Weiter Gezerre um Steuerpolitik in der Koalition
Berlin (dpa) - Schuldenabbau hat für Finanzminister Schäuble absolute Priorität. Steuerliche Entlastungen etwa bei der „kalten Progression“ soll es daher vorerst nicht geben.
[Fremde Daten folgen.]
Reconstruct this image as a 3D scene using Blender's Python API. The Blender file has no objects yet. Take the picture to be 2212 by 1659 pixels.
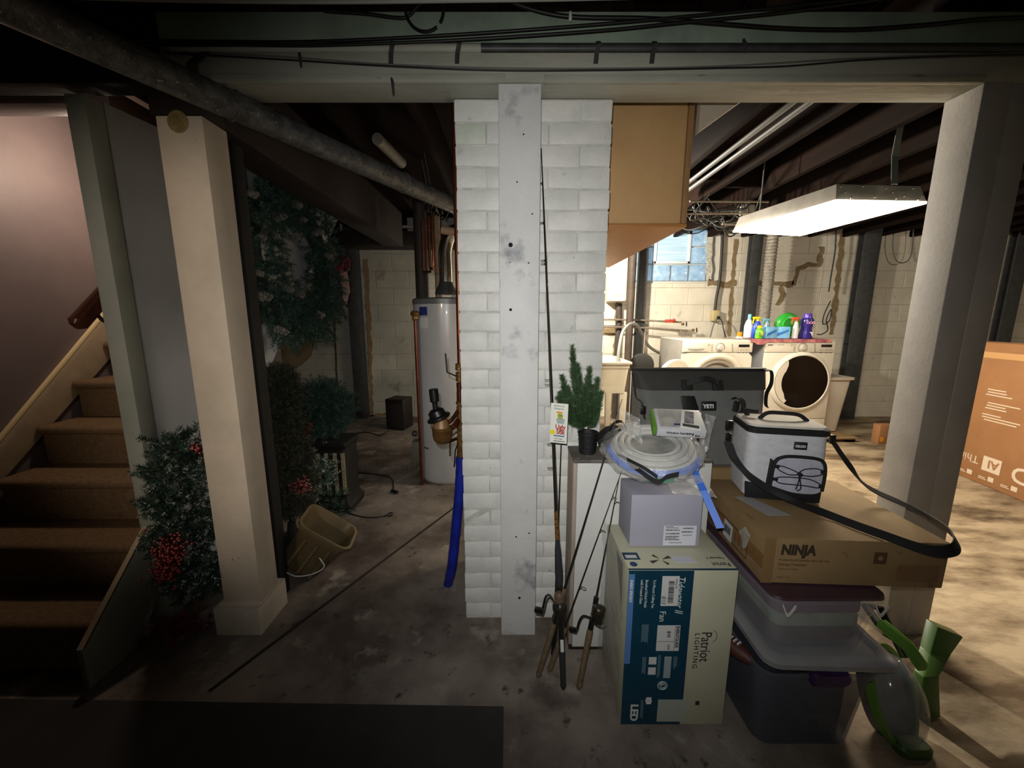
import bpy, bmesh, math, random
from math import sin, cos, pi, radians as R
from mathutils import Vector as V, Matrix, noise as mnoise
import numpy as np

SC = bpy.context.scene
COL = SC.collection
# ---------------------------------------------------------------- camera, world, lights, exposure
F, CX, CY, PITCH, H = 831.0, 1106.0, 829.5, R(9.7), 1.25
cam = bpy.data.objects.new('camera', bpy.data.cameras.new('camera'))
COL.objects.link(cam)
cam.location = (0, 0, H)
cam.rotation_euler = (R(90) - PITCH, 0, 0)
cam.data.sensor_width = 36
cam.data.lens = F / 2212 * 36
cam.data.clip_start = .02
SC.camera = cam
SC.view_settings.view_transform = 'Standard'
SC.view_settings.look = 'None'
SC.view_settings.gamma = 1
SC.view_settings.exposure = 0.0
SC.view_settings.use_curve_mapping = False
W = bpy.data.worlds.new('world'); SC.world = W; W.use_nodes = True
W.node_tree.nodes['Background'].inputs[0].default_value = (.55, .65, .8, 1)
W.node_tree.nodes['Background'].inputs[1].default_value = .9

def light(name, kind, loc, energy, color, target=None, size=.05, **k):
    l = bpy.data.lights.new(name, kind); l.energy = energy; l.color = color
    if kind == 'AREA': l.size = size
    else: l.shadow_soft_size = size
    for a, b in k.items(): setattr(l, a, b)
    o = bpy.data.objects.new(name, l); COL.objects.link(o); o.location = loc
    if target: o.rotation_euler = (V(target) - V(loc)).to_track_quat('-Z', 'Y').to_euler()
    return o
# the phone's own lamp just above the lens, a bulb in the front room, the bulb over the stairs, the laundry tubes
light('phone_lamp', 'SPOT', (-.02, -.01, 1.30), 57, (1, .985, .95), (.14, 1.4, 1.06), .006, spot_size=R(112), spot_blend=1.0)
light('front_lamp', 'SPOT', (-.95, -.9, 1.45), 74, (1, .84, .68), (-1.16, 1.4, 1.12), .03, spot_size=R(46), spot_blend=.8)
light('stair_bulb', 'POINT', (-1.85, 1.95, 1.93), 14, (1, .78, .60), None, .05)
light('sink_lamp', 'SPOT', (.60, 3.55, 1.9), 250, (1, .93, .80), (2.3, 3.6, 1.2), .05, spot_size=R(172), spot_blend=.25)
light('far_laundry_bulb', 'POINT', (4.3, 2.2, 2.1), 34, (1, .90, .76), None, .05)
light('boiler_bulb', 'POINT', (-.30, 4.35, 1.35), 9, (1, .90, .76), None, .05)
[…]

Das Thema sorgt für Streit zwischen Union und SPD.
CSU-Landesgruppenchefin Gerda Hasselfeldt bezeichnete den Kurs der SPD im Gespräch mit der „Wirtschaftswoche“ als „unkollegial“. Die Sozialdemokraten stellten Forderungen zum Abbau der sogenannten kalten Progression auf, und die Union solle dann sagen, dass dies nicht finanzierbar sei.
In der vergangenen Legislaturperiode habe die SPD einen Gesetzentwurf der schwarz-gelben Regierung zweieinhalb Jahre lang blockiert. „Damals hätten wir die Spielräume gehabt“, so Hasselfeldt. „Jetzt haben wir einen ausgeglichenen Haushalt als oberstes Ziel vereinbart.“ Zudem sei ein 23 Milliarden Euro schweres Ausgabenpaket zu schultern. „Ich hätte mir gewünscht, dass die SPD die Vertretung der Arbeitnehmerinteressen früher entdeckt hätte“, sagte die CSU-Politikern.
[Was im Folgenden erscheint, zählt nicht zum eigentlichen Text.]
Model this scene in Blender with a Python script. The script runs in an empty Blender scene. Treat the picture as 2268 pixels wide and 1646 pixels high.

Als „kalte Progression“ gelten heimliche Steuererhöhungen als Folge des Zusammenspiels von Lohnerhöhungen, steigenden Steuersätzen sowie Preissteigerungen.
Der SPD-Vorsitzende und Vizekanzler Sigmar Gabriel wies Hasselfeldts Vorwürfe zurück. „Das Spiel können wir endlos weiterspielen: Warum hat die Union damals nicht zugestimmt, als wir die Entlastung mit Subventionsabbau gegenfinanzieren wollten? So kommen wir nicht weiter.“
Der von Bundesfinanzminister Wolfgang Schäuble und Kanzlerin Angela Merkel verkündete Verzicht auf steuerliche Erleichterungen ist für den designierten DGB-Chef Reiner Hoffmann „nicht hinnehmbar“. Er sagte der „Passauer Neuen Presse“ (Samstag): „Es ist Zeit für mehr Steuergerechtigkeit. Die kalte Progression muss abgebaut werden. Es kann nicht sein, dass wir unsere Tarifverhandlungen führen, Lohnerhöhungen durchsetzen, und am Ende kassiert der Finanzminister ab.“
Zur Gegenfinanzierung schlage der DGB vor, „Kapitalerträge künftig wieder wie Löhne zu besteuern, und nicht, wie jetzt, nur mit 25 Prozent“. Außerdem sind die Gewerkschaften für eine Anhebung des Spitzensteuersatzes.